WHAT THE EXERCISE ASKS:
Retype the listing that follows, word for word.

TASK DATA:
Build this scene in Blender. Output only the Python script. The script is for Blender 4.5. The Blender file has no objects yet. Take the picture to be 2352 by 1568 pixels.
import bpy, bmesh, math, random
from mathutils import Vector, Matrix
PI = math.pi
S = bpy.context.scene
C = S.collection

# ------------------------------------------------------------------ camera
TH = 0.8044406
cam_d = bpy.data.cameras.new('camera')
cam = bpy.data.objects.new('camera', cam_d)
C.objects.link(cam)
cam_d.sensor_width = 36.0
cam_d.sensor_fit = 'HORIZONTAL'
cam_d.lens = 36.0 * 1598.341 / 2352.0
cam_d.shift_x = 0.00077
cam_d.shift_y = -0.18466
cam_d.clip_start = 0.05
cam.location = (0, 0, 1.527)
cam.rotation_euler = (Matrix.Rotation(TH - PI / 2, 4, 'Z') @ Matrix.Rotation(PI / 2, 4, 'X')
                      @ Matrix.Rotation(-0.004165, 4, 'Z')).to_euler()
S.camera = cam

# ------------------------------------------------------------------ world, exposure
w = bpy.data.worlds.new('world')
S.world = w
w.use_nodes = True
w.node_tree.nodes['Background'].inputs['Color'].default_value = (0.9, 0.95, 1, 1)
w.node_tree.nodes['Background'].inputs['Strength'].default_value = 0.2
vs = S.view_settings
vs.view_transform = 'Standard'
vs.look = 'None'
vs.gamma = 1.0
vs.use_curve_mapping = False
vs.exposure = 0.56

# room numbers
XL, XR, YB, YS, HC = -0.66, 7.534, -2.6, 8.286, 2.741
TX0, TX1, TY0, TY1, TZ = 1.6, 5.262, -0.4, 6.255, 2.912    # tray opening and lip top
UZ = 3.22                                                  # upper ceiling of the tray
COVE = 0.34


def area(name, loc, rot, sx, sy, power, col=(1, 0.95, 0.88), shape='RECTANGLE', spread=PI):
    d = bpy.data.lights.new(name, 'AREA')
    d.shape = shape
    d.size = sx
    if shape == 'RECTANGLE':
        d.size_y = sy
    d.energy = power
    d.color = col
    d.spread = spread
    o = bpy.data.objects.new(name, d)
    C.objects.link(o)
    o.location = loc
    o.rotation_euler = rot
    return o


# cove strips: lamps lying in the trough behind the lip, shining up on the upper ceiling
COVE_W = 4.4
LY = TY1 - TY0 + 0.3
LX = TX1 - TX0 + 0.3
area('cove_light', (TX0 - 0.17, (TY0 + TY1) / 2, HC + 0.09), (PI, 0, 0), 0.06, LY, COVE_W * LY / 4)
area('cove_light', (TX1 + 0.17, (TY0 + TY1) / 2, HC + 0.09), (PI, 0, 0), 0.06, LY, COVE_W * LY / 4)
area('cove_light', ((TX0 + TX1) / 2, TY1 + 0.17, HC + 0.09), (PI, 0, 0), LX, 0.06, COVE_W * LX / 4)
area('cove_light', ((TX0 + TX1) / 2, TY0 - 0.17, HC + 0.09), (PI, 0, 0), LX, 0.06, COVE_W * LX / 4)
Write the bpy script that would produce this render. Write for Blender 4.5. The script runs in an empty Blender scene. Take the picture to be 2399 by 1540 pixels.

CORRECT RESPONSE:
Build this scene in Blender. Output only the Python script. The script is for Blender 4.5. The Blender file has no objects yet. Take the picture to be 2352 by 1568 pixels.
import bpy, bmesh, math, random
from mathutils import Vector, Matrix
PI = math.pi
S = bpy.context.scene
C = S.collection

# ------------------------------------------------------------------ camera
TH = 0.8044406
cam_d = bpy.data.cameras.new('camera')
cam = bpy.data.objects.new('camera', cam_d)
C.objects.link(cam)
cam_d.sensor_width = 36.0
cam_d.sensor_fit = 'HORIZONTAL'
cam_d.lens = 36.0 * 1598.341 / 2352.0
cam_d.shift_x = 0.00077
cam_d.shift_y = -0.18466
cam_d.clip_start = 0.05
cam.location = (0, 0, 1.527)
cam.rotation_euler = (Matrix.Rotation(TH - PI / 2, 4, 'Z') @ Matrix.Rotation(PI / 2, 4, 'X')
                      @ Matrix.Rotation(-0.004165, 4, 'Z')).to_euler()
S.camera = cam

# ------------------------------------------------------------------ world, exposure
w = bpy.data.worlds.new('world')
S.world = w
w.use_nodes = True
w.node_tree.nodes['Background'].inputs['Color'].default_value = (0.9, 0.95, 1, 1)
w.node_tree.nodes['Background'].inputs['Strength'].default_value = 0.2
vs = S.view_settings
vs.view_transform = 'Standard'
vs.look = 'None'
vs.gamma = 1.0
vs.use_curve_mapping = False
vs.exposure = 0.56

# room numbers
XL, XR, YB, YS, HC = -0.66, 7.534, -2.6, 8.286, 2.741
TX0, TX1, TY0, TY1, TZ = 1.6, 5.262, -0.4, 6.255, 2.912    # tray opening and lip top
UZ = 3.22                                                  # upper ceiling of the tray
COVE = 0.34


def area(name, loc, rot, sx, sy, power, col=(1, 0.95, 0.88), shape='RECTANGLE', spread=PI):
    d = bpy.data.lights.new(name, 'AREA')
    d.shape = shape
    d.size = sx
    if shape == 'RECTANGLE':
        d.size_y = sy
    d.energy = power
    d.color = col
    d.spread = spread
    o = bpy.data.objects.new(name, d)
    C.objects.link(o)
    o.location = loc
    o.rotation_euler = rot
    return o


# cove strips: lamps lying in the trough behind the lip, shining up on the upper ceiling
COVE_W = 4.4
LY = TY1 - TY0 + 0.3
LX = TX1 - TX0 + 0.3
area('cove_light', (TX0 - 0.17, (TY0 + TY1) / 2, HC + 0.09), (PI, 0, 0), 0.06, LY, COVE_W * LY / 4)
area('cove_light', (TX1 + 0.17, (TY0 + TY1) / 2, HC + 0.09), (PI, 0, 0), 0.06, LY, COVE_W * LY / 4)
area('cove_light', ((TX0 + TX1) / 2, TY1 + 0.17, HC + 0.09), (PI, 0, 0), LX, 0.06, COVE_W * LX / 4)
area('cove_light', ((TX0 + TX1) / 2, TY0 - 0.17, HC + 0.09), (PI, 0, 0), LX, 0.06, COVE_W * LX / 4)
Write the bpy script that would produce this render. Write for Blender 4.5. The script runs in an empty Blender scene. Take the picture to be 2399 by 1540 pixels.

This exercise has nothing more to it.